Photo by Joseph Titus

Humlao/Shawny Evans

Humlao is a Micronesian multidisciplinary artist currently pursuing a Master of Fine Arts at Hollins University and already holds a Bachelor of Arts from Kennesaw State University. They have trained in programs with Philadanco, Koresh, Limon, Diavolo and the American Dance Festival.  They have performed in works by esteemed choreographers including the late Carlos Orta, Akiko Kitamura, Christopher L. Huggins, Alexander Proia, Jacques Heim, and Bill T. Jones.  They have also participated in the initiatives of the American Dance Legacy by performing in restagings of works including Donald McKayles's Rainbow Etude, Anna Sokolow's Rooms, and Alwin Nikolais' Tensile Involvement.  They are also currently members of the Laban/Bartenieff Institute of Movement Studies and is a member of the Dance Studies Association.

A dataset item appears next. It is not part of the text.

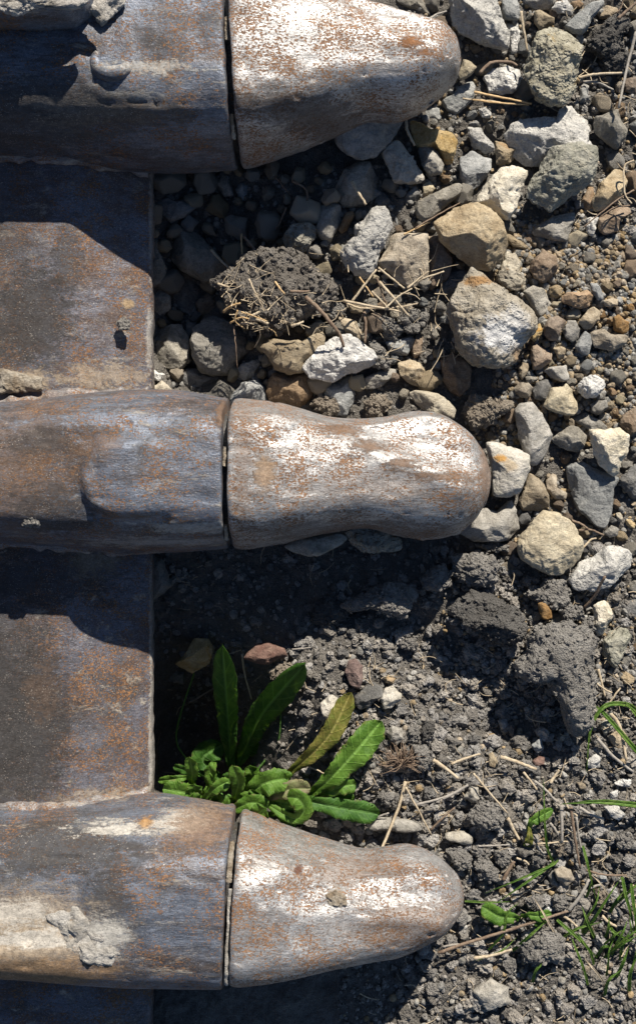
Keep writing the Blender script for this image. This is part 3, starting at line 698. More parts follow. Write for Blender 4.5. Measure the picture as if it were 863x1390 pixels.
 ('M', '140,160 190,120 250,20 330,25 357,80 330,160 240,215', 'ochre', 52, .9, 'ochre yellow rock half in shade above the weed'),
 ('M', '510,130 570,60 640,45 730,80 745,120 640,165 560,152', 'red', 40, .8, 'dull reddish rock above the weed leaves'),
 ('S', '400,180 440,195 470,270 410,315 395,280', 'grey', 0, .9, 'grey stone in deep shade against the lip beside the middle tooth'),
 ('M', '125,180 200,205 195,270 135,262', 'grey', -2, .9, 'small shaded grey stone below the ochre yellow rock'),
 ('N', '135,215 180,172 225,180 242,220 200,290 175,307 145,270', 'cream', 14, .7, 'white flat pebble beside the yellowing leaf'),
 ('N', '455,190 480,135 520,122 572,165 567,200 510,247 470,247', 'cream', 14, .7, 'white angular pebble beside the dark grey rock'),
 ('N', '463,80 500,63 533,80 522,112 480,107', 'ochre', 6, .9, 'small ochre pebble above the white angular pebble'),
 ('N', '315,180 370,130 420,100 467,130 472,170 400,232 350,252 318,220', 'dark', 8, .8, 'dark grey rock between two white pebbles'),
 ('N', '478,370 520,333 572,350 587,400 540,442 500,400', 'grey', 8, .9, 'grey stone topping the withered root tuft'),
 ('N', '375,855 430,828 600,828 672,850 677,887 600,897 400,892', 'grey', 4, .9, 'long pale grey stone crossed by a straw near the lower tooth'),
 ('J', '420,830 440,770 480,760 520,800 515,880 500,930 450,900', 'red', 10, .8, 'purplish brown stone standing in the soil above the two white pebbles'),
 ('P', '12,132 100,123 137,150 132,182 40,184 12,158', 'grey', 6, .9, 'pale sausage shaped stone near the tip of the tooth by the weed'),
 ('O', '245,190 290,183 302,215 270,247', 'blue', 8, .9, 'blue grey stone in the shade hollow beside the large grey clod'),
 ('O', '393,300 440,263 452,320 425,338', 'blue', 8, .9, 'bluish stone at the lower rim of the shade hollow'),
 ('O', '450,245 500,248 492,285 460,288', 'dark', 4, .9, 'dark stone in the shade hollow under the large grey clod'),
 ('O', '93,540 120,483 160,488 167,540 130,562', 'grey', 8, .95, 'round tan grey stone in the bottom soil'),
 ('O', '765,470 800,448 842,455 837,492 780,487', 'white', 6, .8, 'small white stone near the frame edge above the pale grass blade'),
 ('O', '718,575 780,568 817,610 790,642 750,622', 'white', 6, .7, 'pale flat stone just under the pale grass blade'),
 ('O', '738,262 780,233 802,270 797,322 760,302', 'ochre', 4, .8, 'tan stone behind the arching grass blades'),
 ('O', '638,372 680,338 707,350 702,402 650,402', 'white', 4, .8, 'greyish white stone at the foot of the arching grass blade'),
 ('O', '698,205 750,178 772,220 722,262', 'green', 4, .8, 'greenish grey stone beneath the arching grass blades'),
 ('O', '398,370 430,348 457,355 452,387 410,397', 'red', 6, .8, 'small pinkish stone beside the straw stub'),
 ('O', '203,340 225,328 247,370 237,407 208,392', 'tan', 6, .8, 'small upright tan stone by the straw stub'),
 ('O', '743,510 782,498 777,532 755,552', 'white', 4, .8, 'tiny white stone above the pale flat stone'),
 ('P', '495,300 530,278 572,300 587,340 545,377 510,352', 'tan', 6, .9, 'rounded tan grey stone amid the grass stems'),
 ('P', '468,320 490,298 522,370 532,395 485,372', 'grey', 2, .8, 'curved grey stone leaning on the rounded tan grey one'),
 ('P', '443,467 480,456 497,475 460,492', 'white', 4, .8, 'tiny white stone near the crossing twigs'),
 ('P', '688,322 725,313 732,350 695,362', 'blue', 4, .9, 'small blue grey stone near the tall grass'),
 ('X', '640,1345 665,1330 690,1340 692,1362 660,1372', 'grey', 4, .8, 'grey stone at the bottom edge of the frame'),
]
for crop, poly, mat, lift, flat, label in STONES:
    p = pts(crop, poly)
    rgh = 1.5 if mat in ('white', 'pit', 'rust', 'sparkle', 'green', 'cream') else 0.75
    small = math.sqrt(centroid(p)[1]) < 24
    rock('pebble' if small else 'stone', p, mat, label, 'pebble' if small else 'stone', PG if small else SG, 'stone', flat=flat, lift=lift, rough=rgh)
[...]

Additionally, they are a member of Kit Modus, and have performed with Full Radius Dance,  Ballethnic, and Migrare.  Outside of the concert dance world, they are also heavily involved in efforts to promote the discussions surrounding the decolonization and demilitarization of the Pacific.

Photo by James L. Hicks

Shawny Evans Humlao photo by James L. Hicks.jpg
Iman Siferllah-Griffin

Iman (meaning faith/magnet) Siferllah-Griffin is a dance practitioner and facilitator of healing based in Atlanta, GA. She is the co-creator and member of the internationally known dance duo Al Taw’am LLC. Genres that inform her movement style are Hip Hop, Traditional West African, Dance Hall, Popping, House, Waacking, Modern, Capoeria Angola, Yoga, and other Black American vernacular dances. Iman’s current focus is harnessing her intuitive and spiritual abilities intersectionality with dance.

Photo by Awa Mally

Laith Stevenson

Laith Stevenson is an interdisciplinary artist whose primary mediums are movement and poetry. My creative process calls for honesty and vulnerability. It engages sensations, memories, and personal experiences. They employ both the metaphorical and literal explorations of ideas related to interpersonal relationships, identity, and media consumption. I assume in all my processes that the body is a physical manifestation of individual’s unique histories and narratives. Moreover, I reflect on my lived experience as a trans person of color in my work. I create first and foremost for myself. My process dives deeply into the realms of self-reflection and hard-to-swallow truths. It challenges typical notions of social dichotomy by depicting nuanced perspectives of my subject matter. I ask my audiences to bear witness to the performer/performers enduring an experience; thus, deepening the empathetic response.